====== Provided material ======
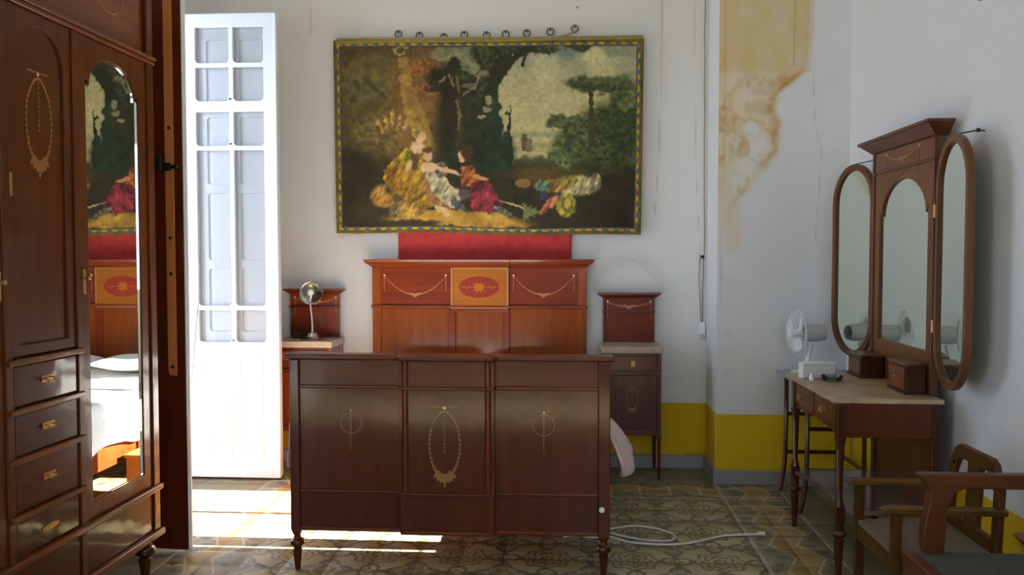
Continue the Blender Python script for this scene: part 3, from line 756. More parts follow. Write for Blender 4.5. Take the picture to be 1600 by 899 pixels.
# pink cloth corner hanging out past the footboard
def hang():
    nu_, nv_ = 14, 16; v = []
    for j in range(nv_):
        s = j/(nv_-1)
        for i in range(nu_):
            q = i/(nu_-1)
            y = 4.02 + .42*q
            x = .205 + (.165*s**.8)*(.35 + .65*q) + .016*math.sin(q*9 + s*2)*s
            z = .66 - s*(.27 - .06*(2*q-1)**2*1.6) - .0*q
            v.append((x, y, z))
    f = [(j*nu_+i, j*nu_+i+1, (j+1)*nu_+i+1, (j+1)*nu_+i) for j in range(nv_-1) for i in range(nu_-1)]
    o = MB().add(v, f).build('blanket_corner', M['pink_cloth'], None, smooth=180)
    so = o.modifiers.new('thick', 'SOLIDIFY'); so.thickness = .014; so.offset = 0
    return tag(o, 'pale pink blanket corner hanging off the right side of the bed', 'blanket')
hang()
# low wooden chests stored at the left of the bed (they show in the wardrobe mirror)
def chest(x0, x1, y0, y1, h_, label, rows_=1):
    c = thing('wooden_chest', label, 'chest', ((x0+x1)/2, (y0+y1)/2, 0), 'wooden chests beside the bed')
    t = MB(); t.box(x0 + .012, x1, y0 + .008, y1 - .008, .02, h_ - .02); t.build('body', M['crate'], c, .003)
    t = MB(); t.box(x0 - .008, x1 + .005, y0 - .008, y1 + .008, h_ - .02, h_); t.build('lid', M['crate'], c, .004)
    G = FXn(x0 + .012)
    t = MB(); t.plate(rect(y0, y1, .0, h_ - .02), [rect(y0 + .035, y1 - .035, .045, h_ - .055)], G, 0, .014); t.build('front_frame', M['crate'], c, .003)
    for yy_ in (y0, y1 - .02):
        t = MB(); t.box(x0, x1, yy_, yy_ + .02, 0, .03); t.build('foot', M['crate'], c)
chest(-1.50, -1.345, 4.50, 4.71, .39, 'low pine chest beside the bed, nearest the footboard')
chest(-1.57, -1.345, 4.77, 5.10, .42, 'taller pine chest beside the bed with framed front')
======
▸ **Task directions**:
Restate the data above exactly, stripping out each image.

▸ **The solution**:
Continue the Blender Python script for this scene: part 3, from line 756. More parts follow. Write for Blender 4.5. Take the picture to be 1600 by 899 pixels.
# pink cloth corner hanging out past the footboard
def hang():
    nu_, nv_ = 14, 16; v = []
    for j in range(nv_):
        s = j/(nv_-1)
        for i in range(nu_):
            q = i/(nu_-1)
            y = 4.02 + .42*q
            x = .205 + (.165*s**.8)*(.35 + .65*q) + .016*math.sin(q*9 + s*2)*s
            z = .66 - s*(.27 - .06*(2*q-1)**2*1.6) - .0*q
            v.append((x, y, z))
    f = [(j*nu_+i, j*nu_+i+1, (j+1)*nu_+i+1, (j+1)*nu_+i) for j in range(nv_-1) for i in range(nu_-1)]
    o = MB().add(v, f).build('blanket_corner', M['pink_cloth'], None, smooth=180)
    so = o.modifiers.new('thick', 'SOLIDIFY'); so.thickness = .014; so.offset = 0
    return tag(o, 'pale pink blanket corner hanging off the right side of the bed', 'blanket')
hang()
# low wooden chests stored at the left of the bed (they show in the wardrobe mirror)
def chest(x0, x1, y0, y1, h_, label, rows_=1):
    c = thing('wooden_chest', label, 'chest', ((x0+x1)/2, (y0+y1)/2, 0), 'wooden chests beside the bed')
    t = MB(); t.box(x0 + .012, x1, y0 + .008, y1 - .008, .02, h_ - .02); t.build('body', M['crate'], c, .003)
    t = MB(); t.box(x0 - .008, x1 + .005, y0 - .008, y1 + .008, h_ - .02, h_); t.build('lid', M['crate'], c, .004)
    G = FXn(x0 + .012)
    t = MB(); t.plate(rect(y0, y1, .0, h_ - .02), [rect(y0 + .035, y1 - .035, .045, h_ - .055)], G, 0, .014); t.build('front_frame', M['crate'], c, .003)
    for yy_ in (y0, y1 - .02):
        t = MB(); t.box(x0, x1, yy_, yy_ + .02, 0, .03); t.build('foot', M['crate'], c)
chest(-1.50, -1.345, 4.50, 4.71, .39, 'low pine chest beside the bed, nearest the footboard')
chest(-1.57, -1.345, 4.77, 5.10, .42, 'taller pine chest beside the bed with framed front')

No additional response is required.